** BEGIN Information provided **
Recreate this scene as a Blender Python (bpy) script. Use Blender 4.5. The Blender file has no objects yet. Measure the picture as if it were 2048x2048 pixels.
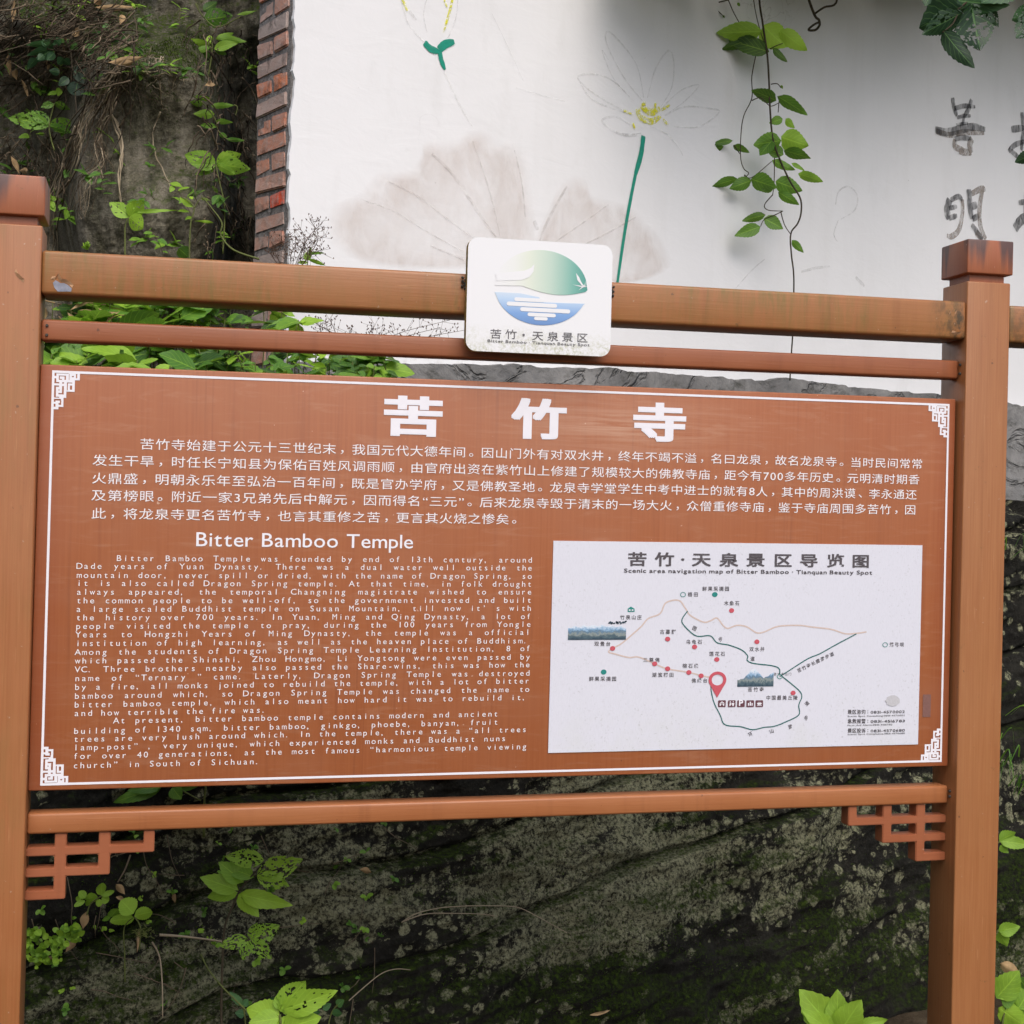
import bpy, bmesh, math, random
from mathutils import Vector, Matrix, noise
from mathutils.bvhtree import BVHTree
from mathutils.geometry import tessellate_polygon
random.seed(11)
S = bpy.context.scene
COL = S.collection
R = math.radians

# ------------------------------------------------------------------ camera
CAM = Vector((0.2761, -3.2268, 1.55))
FPX, YAW, PITCH, ROLL = 2882.2, 0.2346, -0.0008, 0.0219
FW = Vector((math.sin(YAW)*math.cos(PITCH), math.cos(YAW)*math.cos(PITCH), math.sin(PITCH)))
_r = Vector((math.cos(YAW), -math.sin(YAW), 0)); _u = _r.cross(FW)
RT = math.cos(ROLL)*_r + math.sin(ROLL)*_u
UP = -math.sin(ROLL)*_r + math.cos(ROLL)*_u
cd = bpy.data.cameras.new('camera'); cam = bpy.data.objects.new('camera', cd); COL.objects.link(cam)
M = Matrix((RT, UP, -FW)).transposed().to_4x4(); M.translation = CAM
cam.matrix_world = M
cd.sensor_fit = 'HORIZONTAL'; cd.sensor_width = 36; cd.lens = FPX/2048*36
cd.clip_start = 0.05; cd.clip_end = 3000
S.camera = cam

# ------------------------------------------------------------------ light
SUN_EL, SUN_AZ = 50, 176           # azimuth clockwise from +y (the board's back)
w = bpy.data.worlds.new('World'); S.world = w; w.use_nodes = True
nt = w.node_tree; bg = nt.nodes['Background']
sky = nt.nodes.new('ShaderNodeTexSky'); sky.sky_type = 'NISHITA'; sky.sun_disc = False
sky.sun_elevation = R(SUN_EL); sky.sun_rotation = R(SUN_AZ)
sky.air_density = 1.0; sky.dust_density = 4.0; sky.ozone_density = 0.6
nt.links.new(sky.outputs[0], bg.inputs[0]); bg.inputs[1].default_value = 0.12
sl = bpy.data.lights.new('sun', 'SUN'); sl.energy = 1.2; sl.angle = R(55); sl.color = (1, .995, .99)
so = bpy.data.objects.new('sun', sl); COL.objects.link(so)
sd = Vector((math.sin(R(SUN_AZ))*math.cos(R(SUN_EL)), math.cos(R(SUN_AZ))*math.cos(R(SUN_EL)), math.sin(R(SUN_EL))))
so.rotation_euler = sd.to_track_quat('Z', 'Y').to_euler()
so.location = (0, 0, 12)
S.view_settings.view_transform = 'Standard'; S.view_settings.look = 'None'
S.view_settings.exposure = 0.55; S.view_settings.gamma = 1; S.view_settings.use_curve_mapping = False

# ------------------------------------------------------------------ helpers
def ray(px, py):
    return (FW + RT*((px-1024)/FPX) + UP*((1024-py)/FPX))      # camera depth 1
def at(px, py, depth):
    return CAM + ray(px, py)*depth
def on_plane(px, py, p0, n):
    d = ray(px, py); return CAM + d*((p0-CAM).dot(n)/d.dot(n))
def depth_of(p): return (p-CAM).dot(FW)

class MB:
    """collects vertices and faces; build() links them as ONE mesh object"""
    def __init__(s): s.v = []; s.f = []; s.t = []; s.uv = []; s.mi = []
    def add(s, vs, fs, tint=.5, uvs=None, mi=0):
        o = len(s.v); s.v += [Vector(x) for x in vs]
        s.t += (tint if isinstance(tint, list) else [tint]*len(vs))
        s.uv += (uvs if uvs else [(0, 0)]*len(vs))
        s.f += [tuple(i+o for i in f) for f in fs]; s.mi += [mi]*len(fs)
    def box(s, a, b, tint=.5, mi=0):
        (x0, y0, z0), (x1, y1, z1) = a, b
        s.add([(x0,y0,z0),(x1,y0,z0),(x1,y1,z0),(x0,y1,z0),(x0,y0,z1),(x1,y0,z1),(x1,y1,z1),(x0,y1,z1)],
              [(0,3,2,1),(4,5,6,7),(0,1,5,4),(1,2,6,5),(2,3,7,6),(3,0,4,7)], tint, None, mi)
    def tube(s, pts, r0, r1=None, n=5, tint=.5):
        pts = [Vector(p) for p in pts]; r1 = r0 if r1 is None else r1
        vs, fs, m = [], [], len(pts)
        for i, p in enumerate(pts):
            d = (pts[min(i+1, m-1)]-pts[max(i-1, 0)])
            d = d.normalized() if d.length > 1e-9 else Vector((0,0,1))
            a = d.cross(Vector((.31,.2,.93))).normalized(); b = d.cross(a)
            r = r0+(r1-r0)*i/max(1, m-1)
            vs += [p+(a*math.cos(2*math.pi*k/n)+b*math.sin(2*math.pi*k/n))*r for k in range(n)]
        for i in range(m-1):
            for k in range(n):
                fs.append((i*n+k, i*n+(k+1)%n, (i+1)*n+(k+1)%n, (i+1)*n+k))
        fs.append(tuple(range(n-1,-1,-1))); fs.append(tuple((m-1)*n+k for k in range(n)))
        s.add(vs, fs, tint)
    def poly(s, pts, tint=.5, uvs=None, mi=0):
        tris = tessellate_polygon([[Vector(p) for p in pts]])
        s.add(pts, [tuple(t) for t in tris], tint, uvs, mi)
    def build(s, name, mats, parent=None, origin=None, xf=None, bevel=0, smooth=False, ang=None):
        me = bpy.data.meshes.new(name)
        vs = [xf(v) for v in s.v] if xf else s.v
        org = parent_origin(parent) if parent is not None else (Vector(origin) if origin is not None else Vector((0,0,0)))
        me.from_pydata([tuple(v-org) for v in vs], [], s.f)
        for m in (mats if isinstance(mats, (list, tuple)) else [mats]): me.materials.append(m)
        if any(s.mi): me.polygons.foreach_set('material_index', s.mi)
        if not bevel:
            ca = me.color_attributes.new('tint', 'FLOAT_COLOR', 'POINT')
            ca.data.foreach_set('color', [c for t in s.t for c in (t, t, t, 1)])
            if any(u != (0, 0) for u in s.uv):
                ul = me.uv_layers.new(name='UVMap')
                li = [0]*len(me.loops); me.loops.foreach_get('vertex_index', li)
                ul.data.foreach_set('uv', [c for i in li for c in s.uv[i]])
        else:
            bm = bmesh.new(); bm.from_mesh(me)
            es = [e for e in bm.edges if len(e.link_faces) == 2 and e.calc_face_angle(0) > .5]
            bmesh.ops.bevel(bm, geom=es, offset=bevel, segments=3, affect='EDGES', profile=.5, clamp_overlap=True)
            bm.to_mesh(me); bm.free()
        if smooth or ang or bevel:
            me.polygons.foreach_set('use_smooth', [True]*len(me.polygons))
            if ang: me.set_sharp_from_angle(angle=R(ang))
            elif bevel: me.set_sharp_from_angle(angle=R(50))
        me.update()
        o = bpy.data.objects.new(name, me); COL.objects.link(o)
        if parent is not None:
            o.parent = parent
        else: o.location = org
        return o
ORIG = {}
def parent_origin(p):
    o = Vector((0,0,0))
    while p is not None: o = o+Vector(p.location); p = p.parent
    return o
def tag(o, label=None, cat=None, group=None, kind=None):
    for k, v in (('label', label), ('category', cat), ('group', group), ('kind', kind)):
        if v: o[k] = v
    return o
def empty(name, loc, label, cat, group=None):
    o = bpy.data.objects.new(name, None); COL.objects.link(o); o.location = loc; o.empty_display_size = .1
    return tag(o, label, cat, group)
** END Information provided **
* _Required task_: Repeat all the data as it stands, dropping any images it holds.

* _Reply_:
Recreate this scene as a Blender Python (bpy) script. Use Blender 4.5. The Blender file has no objects yet. Measure the picture as if it were 2048x2048 pixels.
import bpy, bmesh, math, random
from mathutils import Vector, Matrix, noise
from mathutils.bvhtree import BVHTree
from mathutils.geometry import tessellate_polygon
random.seed(11)
S = bpy.context.scene
COL = S.collection
R = math.radians

# ------------------------------------------------------------------ camera
CAM = Vector((0.2761, -3.2268, 1.55))
FPX, YAW, PITCH, ROLL = 2882.2, 0.2346, -0.0008, 0.0219
FW = Vector((math.sin(YAW)*math.cos(PITCH), math.cos(YAW)*math.cos(PITCH), math.sin(PITCH)))
_r = Vector((math.cos(YAW), -math.sin(YAW), 0)); _u = _r.cross(FW)
RT = math.cos(ROLL)*_r + math.sin(ROLL)*_u
UP = -math.sin(ROLL)*_r + math.cos(ROLL)*_u
cd = bpy.data.cameras.new('camera'); cam = bpy.data.objects.new('camera', cd); COL.objects.link(cam)
M = Matrix((RT, UP, -FW)).transposed().to_4x4(); M.translation = CAM
cam.matrix_world = M
cd.sensor_fit = 'HORIZONTAL'; cd.sensor_width = 36; cd.lens = FPX/2048*36
cd.clip_start = 0.05; cd.clip_end = 3000
S.camera = cam

# ------------------------------------------------------------------ light
SUN_EL, SUN_AZ = 50, 176           # azimuth clockwise from +y (the board's back)
w = bpy.data.worlds.new('World'); S.world = w; w.use_nodes = True
nt = w.node_tree; bg = nt.nodes['Background']
sky = nt.nodes.new('ShaderNodeTexSky'); sky.sky_type = 'NISHITA'; sky.sun_disc = False
sky.sun_elevation = R(SUN_EL); sky.sun_rotation = R(SUN_AZ)
sky.air_density = 1.0; sky.dust_density = 4.0; sky.ozone_density = 0.6
nt.links.new(sky.outputs[0], bg.inputs[0]); bg.inputs[1].default_value = 0.12
sl = bpy.data.lights.new('sun', 'SUN'); sl.energy = 1.2; sl.angle = R(55); sl.color = (1, .995, .99)
so = bpy.data.objects.new('sun', sl); COL.objects.link(so)
sd = Vector((math.sin(R(SUN_AZ))*math.cos(R(SUN_EL)), math.cos(R(SUN_AZ))*math.cos(R(SUN_EL)), math.sin(R(SUN_EL))))
so.rotation_euler = sd.to_track_quat('Z', 'Y').to_euler()
so.location = (0, 0, 12)
S.view_settings.view_transform = 'Standard'; S.view_settings.look = 'None'
S.view_settings.exposure = 0.55; S.view_settings.gamma = 1; S.view_settings.use_curve_mapping = False

# ------------------------------------------------------------------ helpers
def ray(px, py):
    return (FW + RT*((px-1024)/FPX) + UP*((1024-py)/FPX))      # camera depth 1
def at(px, py, depth):
    return CAM + ray(px, py)*depth
def on_plane(px, py, p0, n):
    d = ray(px, py); return CAM + d*((p0-CAM).dot(n)/d.dot(n))
def depth_of(p): return (p-CAM).dot(FW)

class MB:
    """collects vertices and faces; build() links them as ONE mesh object"""
    def __init__(s): s.v = []; s.f = []; s.t = []; s.uv = []; s.mi = []
    def add(s, vs, fs, tint=.5, uvs=None, mi=0):
        o = len(s.v); s.v += [Vector(x) for x in vs]
        s.t += (tint if isinstance(tint, list) else [tint]*len(vs))
        s.uv += (uvs if uvs else [(0, 0)]*len(vs))
        s.f += [tuple(i+o for i in f) for f in fs]; s.mi += [mi]*len(fs)
    def box(s, a, b, tint=.5, mi=0):
        (x0, y0, z0), (x1, y1, z1) = a, b
        s.add([(x0,y0,z0),(x1,y0,z0),(x1,y1,z0),(x0,y1,z0),(x0,y0,z1),(x1,y0,z1),(x1,y1,z1),(x0,y1,z1)],
              [(0,3,2,1),(4,5,6,7),(0,1,5,4),(1,2,6,5),(2,3,7,6),(3,0,4,7)], tint, None, mi)
    def tube(s, pts, r0, r1=None, n=5, tint=.5):
        pts = [Vector(p) for p in pts]; r1 = r0 if r1 is None else r1
        vs, fs, m = [], [], len(pts)
        for i, p in enumerate(pts):
            d = (pts[min(i+1, m-1)]-pts[max(i-1, 0)])
            d = d.normalized() if d.length > 1e-9 else Vector((0,0,1))
            a = d.cross(Vector((.31,.2,.93))).normalized(); b = d.cross(a)
            r = r0+(r1-r0)*i/max(1, m-1)
            vs += [p+(a*math.cos(2*math.pi*k/n)+b*math.sin(2*math.pi*k/n))*r for k in range(n)]
        for i in range(m-1):
            for k in range(n):
                fs.append((i*n+k, i*n+(k+1)%n, (i+1)*n+(k+1)%n, (i+1)*n+k))
        fs.append(tuple(range(n-1,-1,-1))); fs.append(tuple((m-1)*n+k for k in range(n)))
        s.add(vs, fs, tint)
    def poly(s, pts, tint=.5, uvs=None, mi=0):
        tris = tessellate_polygon([[Vector(p) for p in pts]])
        s.add(pts, [tuple(t) for t in tris], tint, uvs, mi)
    def build(s, name, mats, parent=None, origin=None, xf=None, bevel=0, smooth=False, ang=None):
        me = bpy.data.meshes.new(name)
        vs = [xf(v) for v in s.v] if xf else s.v
        org = parent_origin(parent) if parent is not None else (Vector(origin) if origin is not None else Vector((0,0,0)))
        me.from_pydata([tuple(v-org) for v in vs], [], s.f)
        for m in (mats if isinstance(mats, (list, tuple)) else [mats]): me.materials.append(m)
        if any(s.mi): me.polygons.foreach_set('material_index', s.mi)
        if not bevel:
            ca = me.color_attributes.new('tint', 'FLOAT_COLOR', 'POINT')
            ca.data.foreach_set('color', [c for t in s.t for c in (t, t, t, 1)])
            if any(u != (0, 0) for u in s.uv):
                ul = me.uv_layers.new(name='UVMap')
                li = [0]*len(me.loops); me.loops.foreach_get('vertex_index', li)
                ul.data.foreach_set('uv', [c for i in li for c in s.uv[i]])
        else:
            bm = bmesh.new(); bm.from_mesh(me)
            es = [e for e in bm.edges if len(e.link_faces) == 2 and e.calc_face_angle(0) > .5]
            bmesh.ops.bevel(bm, geom=es, offset=bevel, segments=3, affect='EDGES', profile=.5, clamp_overlap=True)
            bm.to_mesh(me); bm.free()
        if smooth or ang or bevel:
            me.polygons.foreach_set('use_smooth', [True]*len(me.polygons))
            if ang: me.set_sharp_from_angle(angle=R(ang))
            elif bevel: me.set_sharp_from_angle(angle=R(50))
        me.update()
        o = bpy.data.objects.new(name, me); COL.objects.link(o)
        if parent is not None:
            o.parent = parent
        else: o.location = org
        return o
ORIG = {}
def parent_origin(p):
    o = Vector((0,0,0))
    while p is not None: o = o+Vector(p.location); p = p.parent
    return o
def tag(o, label=None, cat=None, group=None, kind=None):
    for k, v in (('label', label), ('category', cat), ('group', group), ('kind', kind)):
        if v: o[k] = v
    return o
def empty(name, loc, label, cat, group=None):
    o = bpy.data.objects.new(name, None); COL.objects.link(o); o.location = loc; o.empty_display_size = .1
    return tag(o, label, cat, group)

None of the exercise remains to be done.